Controllable Generative Knowledge-Driven Few-Shot Object Detection from Optical Remote Sensing Imagery

Few-shot object detection (FSOD) has to learn classification and localization information for unseen object detection under very low-data resource regimes. However, when deficient samples are adopted for model training, it is hard to build powerful location-Aware and identification abilities for well coping with agnostic bias from diverse testing scenarios; at the same time, the overfitting phenomenon is easily occurring. Therefore, in this article, a controllable generative knowledge-driven FSOD called CGK-FSOD is proposed for unseen object detection from optical remote sensing imagery.
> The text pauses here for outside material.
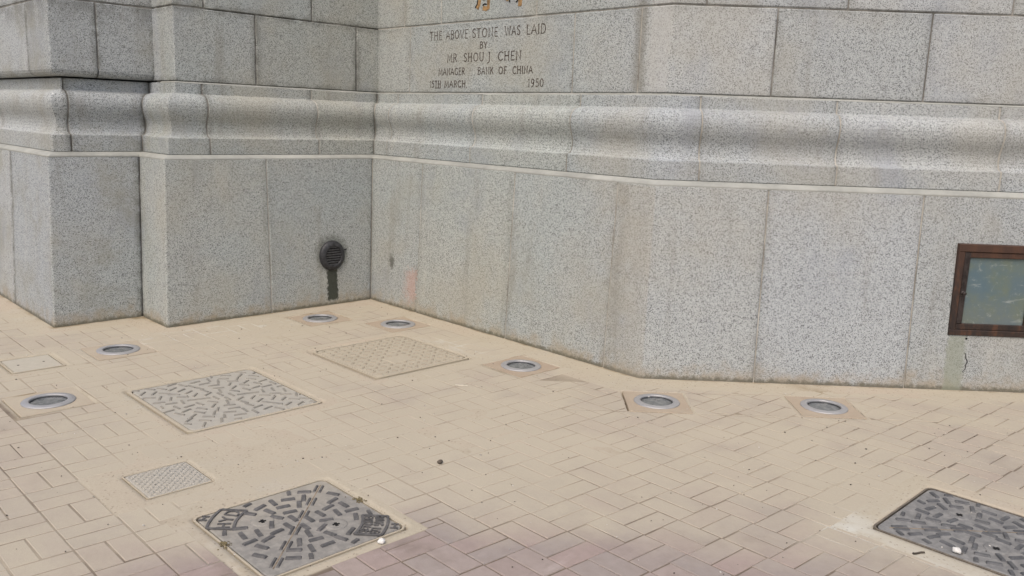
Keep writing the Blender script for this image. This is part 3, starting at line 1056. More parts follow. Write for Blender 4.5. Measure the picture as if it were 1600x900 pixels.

Specifically, to enrich the learnable data space of scarce samples for preventing incomplete agnostic-bias learning, while avoiding the overfitting phenomenon, a visual-Textual prompt-based controllable data generation is designed to generate high-quality object detection data based on pretrained foundational models [i.e., the stable diffusion (SD) and contrastive language-image pre-Training (CLIP)], which not only can introduce the generalized domain-level knowledge into the remote sensing domain but also sets up an all-round data space to support complete learning of potential agnostic bias. Furthermore, with respect to the denoising generative process of SD, a series of cross-modality generative features in latent representation space are reused for few-shot fine-Tuning by the designed cross-modality feature embedding (CMFE), which not only can bring diverse generative abilities into the feature fusion step of the detector but also gracefully sets up feature representation scalability to make the detector better adapt to agnostic bias from diverse testing scenarios of FSOD. Finally, extensive experiments are executed on two public remote sensing datasets (e.g., DIOR and NWPUVHR-10), and the results indicate that the proposed CGK-FSOD is very effective and flexible for FSOD.